Russell Chozick owns a small company in Austin. TX, called Flashback Data that recovers data from messed-up hard drives. And SSDs and Flash memory, too. How badly damaged does a drive have to be to defeat Russell and his crew? Apparently, smashed to bits. Not long aqo we did a video about a company that destroys data on hard drives, and we've had at least one Ask Slashdot where the question was, "What's the Best Way To Destroy Hard Drives?" In today's video, Russell is talking about the opposite of destruction -- except that he destroys data upon request, too. Obviously, checking the wrong box on a customer order form could cause big problems at Flashback Data, couldn't it? Let's hope they never do that -- and let's hope we all back up all of our data so we never need to use a data recovery service. You do back up all your data, don't you?

1 of 173 comments (clear)

  1. Re:BS Summary by blueg3 · · Score: 5, Informative

    you can recover 1 overwrite actually....

    You cannot.
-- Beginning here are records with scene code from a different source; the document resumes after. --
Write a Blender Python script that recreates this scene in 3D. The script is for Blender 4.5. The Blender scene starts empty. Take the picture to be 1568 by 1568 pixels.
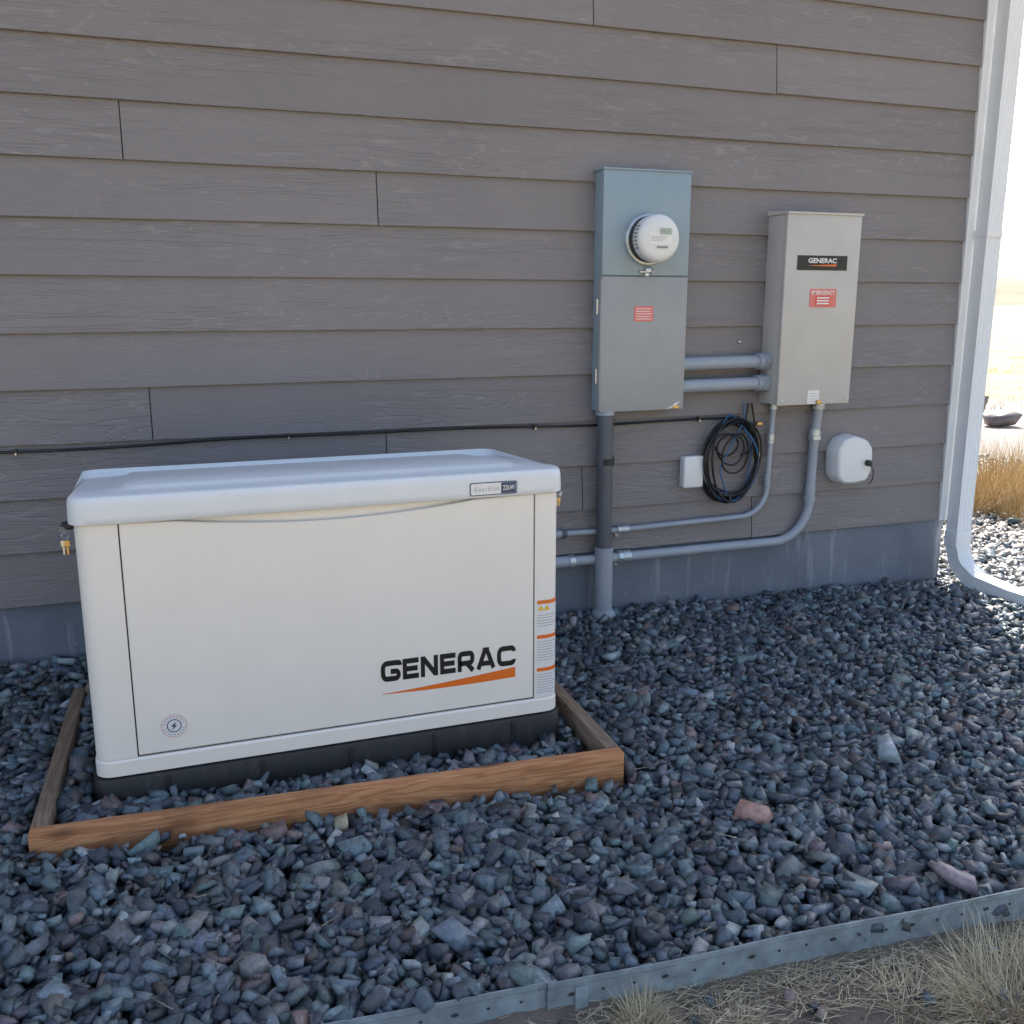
import bpy, bmesh, math, random
import numpy as np
from mathutils import Vector, Matrix
random.seed(7); rng=np.random.default_rng(7)
scene=bpy.context.scene
COL=scene.collection

# ------------------------------------------------------------------ helpers
def link(ob,parent=None):
    COL.objects.link(ob)
    if parent: ob.parent=parent
    return ob
def empty(name):
    e=bpy.data.objects.new(name,None); COL.objects.link(e); return e
def mesh_ob(name,verts,faces,mats,parent=None,smooth=False,midx=None):
    me=bpy.data.meshes.new(name); me.from_pydata([tuple(v) for v in verts],[],faces); 
    for m in (mats if isinstance(mats,(list,tuple)) else [mats]): me.materials.append(m)
    if midx is not None: me.polygons.foreach_set("material_index",midx)
    if smooth:
        me.polygons.foreach_set("use_smooth",[True]*len(me.polygons))
    me.update()
    return link(bpy.data.objects.new(name,me),parent)
def autosmooth(ob,ang=35):
    me=ob.data
    bm=bmesh.new(); bm.from_mesh(me)
    bmesh.ops.recalc_face_normals(bm,faces=bm.faces)
    for e in bm.edges:
        if len(e.link_faces)==2: e.smooth = e.calc_face_angle(0)<math.radians(ang)
    for f in bm.faces: f.smooth=True
    bm.to_mesh(me); bm.free()
def rbox(name,x0,x1,y0,y1,z0,z1,bev,mat,parent=None,seg=3,rot=None):
    bm=bmesh.new(); bmesh.ops.create_cube(bm,size=1)
    for v in bm.verts:
        v.co=Vector(((x0+x1)/2+v.co.x*(x1-x0),(y0+y1)/2+v.co.y*(y1-y0),(z0+z1)/2+v.co.z*(z1-z0)))
    if bev>0: bmesh.ops.bevel(bm,geom=bm.edges[:],offset=bev,segments=seg,profile=.5,affect='EDGES')
    me=bpy.data.meshes.new(name); bm.to_mesh(me); bm.free(); me.materials.append(mat)
    ob=link(bpy.data.objects.new(name,me),parent)
    if bev>0: autosmooth(ob,40)
    return ob
def arc(cx,cy,r,a0,a1,n):
    return [(cx+r*math.cos(math.radians(a0+(a1-a0)*i/n)),cy+r*math.sin(math.radians(a0+(a1-a0)*i/n))) for i in range(n+1)]
def rrect(x0,x1,y0,y1,r,n=8):
    return arc(x1-r,y0+r,r,-90,0,n)+arc(x1-r,y1-r,r,0,90,n)+arc(x0+r,y1-r,r,90,180,n)+arc(x0+r,y0+r,r,180,270,n)
def loft(name,loops,mat,parent=None,ang=35,cap=True):
    vs=[];fs=[];n=len(loops[0])
    for l in loops: vs+=l
    for k in range(len(loops)-1):
        for i in range(n):
            j=(i+1)%n; fs.append((k*n+i,k*n+j,(k+1)*n+j,(k+1)*n+i))
    if cap: fs.append(tuple(range(n))[::-1]); fs.append(tuple((len(loops)-1)*n+i for i in range(n)))
    ob=mesh_ob(name,vs,fs,mat,parent); autosmooth(ob,ang); return ob
def prism_xy(name,poly,z0,z1,mat,parent=None,ang=35):
    return loft(name,[[(x,y,z0) for x,y in poly],[(x,y,z1) for x,y in poly]],mat,parent,ang)
def fillet(pts,r,n=10):
    pts=[Vector(p) for p in pts]; out=[pts[0]]
    for i in range(1,len(pts)-1):
        a,b,c=pts[i-1],pts[i],pts[i+1]; u=(a-b).normalized(); v=(c-b).normalized()
        th=u.angle(v); 
        if abs(th-math.pi)<.02: out.append(b); continue
        d=r/math.tan(th/2); d=min(d,(a-b).length*.49 if i>1 else (a-b).length*.98,(c-b).length*.98 if i==len(pts)-2 else (c-b).length*.49)
        rr=d*math.tan(th/2); cen=b+(u+v).normalized()*(rr/math.sin(th/2))
        p0=b+u*d; p1=b+v*d; e0=(p0-cen); e1=(p1-cen); ang=e0.angle(e1); ax=e0.cross(e1).normalized()
        for k in range(n+1): out.append(cen+Matrix.Rotation(ang*k/n,3,ax)@e0)
    out.append(pts[-1]); return out
def tube_data(pts,r,seg=14):
    pts=[Vector(p) for p in pts]; vs=[];fs=[]
    t=(pts[1]-pts[0]).normalized(); up=Vector((0,0,1)) if abs(t.z)<.9 else Vector((1,0,0))
    nrm=t.cross(up).normalized()
    for i,p in enumerate(pts):
        if i==0: tt=(pts[1]-pts[0])
        elif i==len(pts)-1: tt=(pts[-1]-pts[-2])
        else: tt=(pts[i+1]-pts[i-1])
        tt=tt.normalized(); nrm=(nrm-tt*nrm.dot(tt)).normalized(); bn=tt.cross(nrm)
        rr=r[i] if isinstance(r,(list,tuple)) else r
        for k in range(seg):
            a=2*math.pi*k/seg; vs.append(p+nrm*(rr*math.cos(a))+bn*(rr*math.sin(a)))
    for i in range(len(pts)-1):
        for k in range(seg):
            j=(k+1)%seg; fs.append((i*seg+k,i*seg+j,(i+1)*seg+j,(i+1)*seg+k))
    fs.append(tuple(range(seg))[::-1]); fs.append(tuple((len(pts)-1)*seg+k for k in range(seg)))
    return vs,fs
def tube(name,pts,r,mat,parent=None,seg=16):
    vs,fs=tube_data(pts,r,seg); ob=mesh_ob(name,vs,fs,mat,parent); autosmooth(ob,45); return ob
def revolve_y(name,cx,cz,prof,mat,parent=None,seg=48,ang=35):
    loops=[[(cx+r*math.cos(2*math.pi*i/seg),y,cz+r*math.sin(2*math.pi*i/seg)) for i in range(seg)] for r,y in prof]
    return loft(name,loops,mat,parent,ang)
def flat(name,poly,y,mat,parent=None):
    return mesh_ob(name,[(x,y,z) for x,z in poly],[tuple(range(len(poly)))],mat,parent)
def frect(name,x0,x1,z0,z1,y,mat,parent=None):
    return flat(name,[(x0,z0),(x1,z0),(x1,z1),(x0,z1)],y,mat,parent)
def text(name,body,x0,x1,z0,z1,y,mat,parent=None,bold=0.0):
    c=bpy.data.curves.new(name,'FONT'); c.body=body; c.size=1; c.offset=bold; c.resolution_u=4
    o=bpy.data.objects.new(name,c); COL.objects.link(o)
    dg=bpy.context.evaluated_depsgraph_get(); me=bpy.data.meshes.new_from_object(o.evaluated_get(dg))
    bpy.data.objects.remove(o)
    n=len(me.vertices); co=np.zeros(n*3); me.vertices.foreach_get('co',co); co=co.reshape(-1,3)
    mn=co.min(0); mx=co.max(0)
    out=np.zeros_like(co); out[:,0]=x0+(co[:,0]-mn[0])/(mx[0]-mn[0])*(x1-x0); out[:,2]=z0+(co[:,1]-mn[1])/(mx[1]-mn[1])*(z1-z0); out[:,1]=y
    me.vertices.foreach_set('co',out.ravel()); me.materials.clear(); me.materials.append(mat); me.update(); me.name=name
    return link(bpy.data.objects.new(name,me),parent)

# ------------------------------------------------------------------ materials
def new_mat(name):
    m=bpy.data.materials.new(name); m.use_nodes=True; nt=m.node_tree
    return m,nt,nt.nodes['Principled BSDF']
def N(nt,t,**kw):
    n=nt.nodes.new(t)
    for k,v in kw.items(): setattr(n,k,v)
    return n
def ramp(nt,fac,stops):
    r=nt.nodes.new('ShaderNodeValToRGB'); el=r.color_ramp.elements
    while len(el)<len(stops): el.new(.5)
    for e,(p,c) in zip(el,stops): e.position=p; e.color=(*c,1) if len(c)==3 else c
    nt.links.new(fac,r.inputs[0]); return r
def math_n(nt,op,a,b=None,c=None):
    n=nt.nodes.new('ShaderNodeMath'); n.operation=op
    for i,v in enumerate((a,b,c)):
        if v is None: continue
        if isinstance(v,(int,float)): n.inputs[i].default_value=v
        else: nt.links.new(v,n.inputs[i])
    return n.outputs[0]
def mixc(nt,fac,a,b,mode='MIX'):
    n=nt.nodes.new('ShaderNodeMix'); n.data_type='RGBA'; n.blend_type=mode
    if isinstance(fac,(int,float)): n.inputs[0].default_value=fac
    else: nt.links.new(fac,n.inputs[0])
    for i,v in ((6,a),(7,b)):
        if isinstance(v,tuple): n.inputs[i].default_value=(*v,1)
        else: nt.links.new(v,n.inputs[i])
    return n.outputs[2]
def noise(nt,vec,scale,detail=3,rough=.5,dist=0):
    n=nt.nodes.new('ShaderNodeTexNoise'); n.inputs['Scale'].default_value=scale; n.inputs['Detail'].default_value=detail
    n.inputs['Roughness'].default_value=rough; n.inputs['Distortion'].default_value=dist
    if vec is not None: nt.links.new(vec,n.inputs['Vector'])
    return n
def bump(nt,b,h,strength=.3,dist=.002):
    n=nt.nodes.new('ShaderNodeBump'); n.inputs['Strength'].default_value=strength; n.inputs['Distance'].default_value=dist
    nt.links.new(h,n.inputs['Height']); nt.links.new(n.outputs[0],b.inputs['Normal']); return n
def objco(nt):
    return nt.nodes.new('ShaderNodeTexCoord').outputs['Object']
def scaled(nt,vec,s,loc=(0,0,0)):
    m=nt.nodes.new('ShaderNodeMapping'); m.inputs['Scale'].default_value=s; m.inputs['Location'].default_value=loc
    nt.links.new(vec,m.inputs['Vector']); return m.outputs[0]
def paint(name,col,rough=.45,var=.06,metal=0,nscale=6,bstr=.06,bscale=300,dirt=0):
    m,nt,b=new_mat(name); o=objco(nt)
    n=noise(nt,o,nscale,5,.6)
    lo=tuple(c*(1-var*1.6) for c in col); hi=tuple(min(1,c*(1+var)) for c in col)
    r=ramp(nt,n.outputs['Fac'],[(.3,lo),(.7,hi)])
    c=r.outputs[0]
    if dirt>0:
        n3=noise(nt,scaled(nt,o,(3,3,1)),9,8,.75); d=ramp(nt,n3.outputs['Fac'],[(.52,(0,0,0)),(.75,(1,1,1))])
        c=mixc(nt,math_n(nt,'MULTIPLY',d.outputs[0],dirt),c,(.16,.13,.10))
    nt.links.new(c,b.inputs['Base Color'])
    b.inputs['Metallic'].default_value=metal
    rr=ramp(nt,n.outputs['Fac'],[(.2,(rough*.85,)*3),(.8,(min(1,rough*1.15),)*3)]); nt.links.new(rr.outputs[0],b.inputs['Roughness'])
    n2=noise(nt,o,bscale,2,.5); bump(nt,b,n2.outputs['Fac'],bstr,.001)
    return m

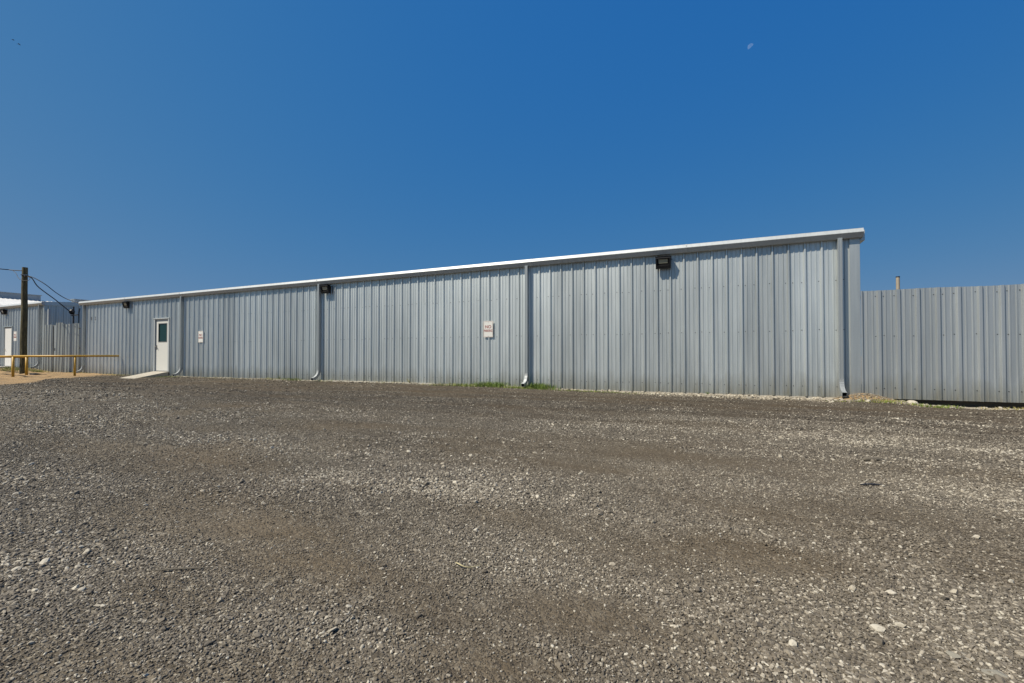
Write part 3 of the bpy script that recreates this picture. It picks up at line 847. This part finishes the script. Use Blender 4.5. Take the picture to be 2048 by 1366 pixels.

Or rather:
    * Nobody has ever demonstrated success of recovering data from a modern hard drive (anything more recent than MFM) that has been overwritten even one time.
    * The person who wrote the paper on recovering data from drives after erasure, Gutmann, has said there is no reason to believe that it is possible with modern drives.
    * Other people have a quite sound theoretical arguments that it is impossible. (That is, there is a hysteresis effect, but it is so small compared to noise that the statistical probability of getting correct data instead of random data is much, much too small to be of any practical use even in a best-case scenario.)

    This is a myth in computer forensics and security that needs to die.